### Data segment

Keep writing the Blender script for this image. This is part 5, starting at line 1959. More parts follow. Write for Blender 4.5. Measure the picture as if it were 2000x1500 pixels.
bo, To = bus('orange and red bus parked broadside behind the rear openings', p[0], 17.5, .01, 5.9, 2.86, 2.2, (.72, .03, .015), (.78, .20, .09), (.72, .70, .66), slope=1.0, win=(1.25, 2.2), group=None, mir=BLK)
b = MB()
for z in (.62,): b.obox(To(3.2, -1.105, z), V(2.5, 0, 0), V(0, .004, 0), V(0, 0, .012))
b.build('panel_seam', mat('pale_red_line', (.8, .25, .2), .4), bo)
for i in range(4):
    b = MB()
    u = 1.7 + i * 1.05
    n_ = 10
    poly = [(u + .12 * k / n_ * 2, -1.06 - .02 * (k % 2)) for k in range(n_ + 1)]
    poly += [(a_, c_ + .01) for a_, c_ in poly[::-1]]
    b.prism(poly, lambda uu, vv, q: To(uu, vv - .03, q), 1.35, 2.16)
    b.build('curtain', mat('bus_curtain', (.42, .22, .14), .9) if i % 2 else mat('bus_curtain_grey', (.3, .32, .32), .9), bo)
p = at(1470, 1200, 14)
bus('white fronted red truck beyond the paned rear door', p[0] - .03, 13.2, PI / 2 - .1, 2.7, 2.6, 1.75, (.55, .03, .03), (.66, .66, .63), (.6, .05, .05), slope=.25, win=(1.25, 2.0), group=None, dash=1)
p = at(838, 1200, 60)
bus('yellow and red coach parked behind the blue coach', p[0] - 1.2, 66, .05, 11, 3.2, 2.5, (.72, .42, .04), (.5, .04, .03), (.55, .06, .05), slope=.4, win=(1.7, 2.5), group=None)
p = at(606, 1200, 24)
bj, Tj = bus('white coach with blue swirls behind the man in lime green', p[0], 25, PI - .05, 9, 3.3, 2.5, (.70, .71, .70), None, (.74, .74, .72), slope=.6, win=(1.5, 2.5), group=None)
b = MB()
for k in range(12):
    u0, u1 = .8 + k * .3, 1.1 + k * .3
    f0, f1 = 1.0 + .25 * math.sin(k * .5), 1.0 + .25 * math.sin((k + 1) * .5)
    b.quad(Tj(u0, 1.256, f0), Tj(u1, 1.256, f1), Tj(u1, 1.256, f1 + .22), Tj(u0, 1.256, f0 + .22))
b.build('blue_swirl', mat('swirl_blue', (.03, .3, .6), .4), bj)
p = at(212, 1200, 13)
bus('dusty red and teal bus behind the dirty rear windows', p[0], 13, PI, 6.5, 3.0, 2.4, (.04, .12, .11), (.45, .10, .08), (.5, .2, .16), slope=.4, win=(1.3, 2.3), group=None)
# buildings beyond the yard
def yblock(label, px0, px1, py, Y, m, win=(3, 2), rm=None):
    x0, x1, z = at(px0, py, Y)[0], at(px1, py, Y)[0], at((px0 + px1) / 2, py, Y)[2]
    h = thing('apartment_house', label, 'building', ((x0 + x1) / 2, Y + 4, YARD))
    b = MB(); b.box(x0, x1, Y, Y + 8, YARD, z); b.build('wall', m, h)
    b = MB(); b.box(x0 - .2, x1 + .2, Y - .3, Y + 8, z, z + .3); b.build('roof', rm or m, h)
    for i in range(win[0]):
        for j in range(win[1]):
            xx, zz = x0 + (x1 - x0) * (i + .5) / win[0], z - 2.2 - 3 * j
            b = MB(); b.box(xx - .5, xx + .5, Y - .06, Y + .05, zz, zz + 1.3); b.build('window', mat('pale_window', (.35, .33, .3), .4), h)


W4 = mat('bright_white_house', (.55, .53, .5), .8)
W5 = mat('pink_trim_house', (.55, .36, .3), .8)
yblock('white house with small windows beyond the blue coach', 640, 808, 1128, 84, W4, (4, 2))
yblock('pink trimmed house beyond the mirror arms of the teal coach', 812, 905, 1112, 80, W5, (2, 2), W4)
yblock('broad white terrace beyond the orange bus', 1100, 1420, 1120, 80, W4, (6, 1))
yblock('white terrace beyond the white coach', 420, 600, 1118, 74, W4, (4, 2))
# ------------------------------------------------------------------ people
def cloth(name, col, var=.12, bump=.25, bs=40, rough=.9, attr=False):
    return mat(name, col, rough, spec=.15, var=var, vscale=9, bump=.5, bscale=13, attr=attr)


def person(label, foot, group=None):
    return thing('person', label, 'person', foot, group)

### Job
Nothing should be left out: repeat all of the data exactly.

### Answer for this exercise
Keep writing the Blender script for this image. This is part 5, starting at line 1959. More parts follow. Write for Blender 4.5. Measure the picture as if it were 2000x1500 pixels.
bo, To = bus('orange and red bus parked broadside behind the rear openings', p[0], 17.5, .01, 5.9, 2.86, 2.2, (.72, .03, .015), (.78, .20, .09), (.72, .70, .66), slope=1.0, win=(1.25, 2.2), group=None, mir=BLK)
b = MB()
for z in (.62,): b.obox(To(3.2, -1.105, z), V(2.5, 0, 0), V(0, .004, 0), V(0, 0, .012))
b.build('panel_seam', mat('pale_red_line', (.8, .25, .2), .4), bo)
for i in range(4):
    b = MB()
    u = 1.7 + i * 1.05
    n_ = 10
    poly = [(u + .12 * k / n_ * 2, -1.06 - .02 * (k % 2)) for k in range(n_ + 1)]
    poly += [(a_, c_ + .01) for a_, c_ in poly[::-1]]
    b.prism(poly, lambda uu, vv, q: To(uu, vv - .03, q), 1.35, 2.16)
    b.build('curtain', mat('bus_curtain', (.42, .22, .14), .9) if i % 2 else mat('bus_curtain_grey', (.3, .32, .32), .9), bo)
p = at(1470, 1200, 14)
bus('white fronted red truck beyond the paned rear door', p[0] - .03, 13.2, PI / 2 - .1, 2.7, 2.6, 1.75, (.55, .03, .03), (.66, .66, .63), (.6, .05, .05), slope=.25, win=(1.25, 2.0), group=None, dash=1)
p = at(838, 1200, 60)
bus('yellow and red coach parked behind the blue coach', p[0] - 1.2, 66, .05, 11, 3.2, 2.5, (.72, .42, .04), (.5, .04, .03), (.55, .06, .05), slope=.4, win=(1.7, 2.5), group=None)
p = at(606, 1200, 24)
bj, Tj = bus('white coach with blue swirls behind the man in lime green', p[0], 25, PI - .05, 9, 3.3, 2.5, (.70, .71, .70), None, (.74, .74, .72), slope=.6, win=(1.5, 2.5), group=None)
b = MB()
for k in range(12):
    u0, u1 = .8 + k * .3, 1.1 + k * .3
    f0, f1 = 1.0 + .25 * math.sin(k * .5), 1.0 + .25 * math.sin((k + 1) * .5)
    b.quad(Tj(u0, 1.256, f0), Tj(u1, 1.256, f1), Tj(u1, 1.256, f1 + .22), Tj(u0, 1.256, f0 + .22))
b.build('blue_swirl', mat('swirl_blue', (.03, .3, .6), .4), bj)
p = at(212, 1200, 13)
bus('dusty red and teal bus behind the dirty rear windows', p[0], 13, PI, 6.5, 3.0, 2.4, (.04, .12, .11), (.45, .10, .08), (.5, .2, .16), slope=.4, win=(1.3, 2.3), group=None)
# buildings beyond the yard
def yblock(label, px0, px1, py, Y, m, win=(3, 2), rm=None):
    x0, x1, z = at(px0, py, Y)[0], at(px1, py, Y)[0], at((px0 + px1) / 2, py, Y)[2]
    h = thing('apartment_house', label, 'building', ((x0 + x1) / 2, Y + 4, YARD))
    b = MB(); b.box(x0, x1, Y, Y + 8, YARD, z); b.build('wall', m, h)
    b = MB(); b.box(x0 - .2, x1 + .2, Y - .3, Y + 8, z, z + .3); b.build('roof', rm or m, h)
    for i in range(win[0]):
        for j in range(win[1]):
            xx, zz = x0 + (x1 - x0) * (i + .5) / win[0], z - 2.2 - 3 * j
            b = MB(); b.box(xx - .5, xx + .5, Y - .06, Y + .05, zz, zz + 1.3); b.build('window', mat('pale_window', (.35, .33, .3), .4), h)


W4 = mat('bright_white_house', (.55, .53, .5), .8)
W5 = mat('pink_trim_house', (.55, .36, .3), .8)
yblock('white house with small windows beyond the blue coach', 640, 808, 1128, 84, W4, (4, 2))
yblock('pink trimmed house beyond the mirror arms of the teal coach', 812, 905, 1112, 80, W5, (2, 2), W4)
yblock('broad white terrace beyond the orange bus', 1100, 1420, 1120, 80, W4, (6, 1))
yblock('white terrace beyond the white coach', 420, 600, 1118, 74, W4, (4, 2))
# ------------------------------------------------------------------ people
def cloth(name, col, var=.12, bump=.25, bs=40, rough=.9, attr=False):
    return mat(name, col, rough, spec=.15, var=var, vscale=9, bump=.5, bscale=13, attr=attr)


def person(label, foot, group=None):
    return thing('person', label, 'person', foot, group)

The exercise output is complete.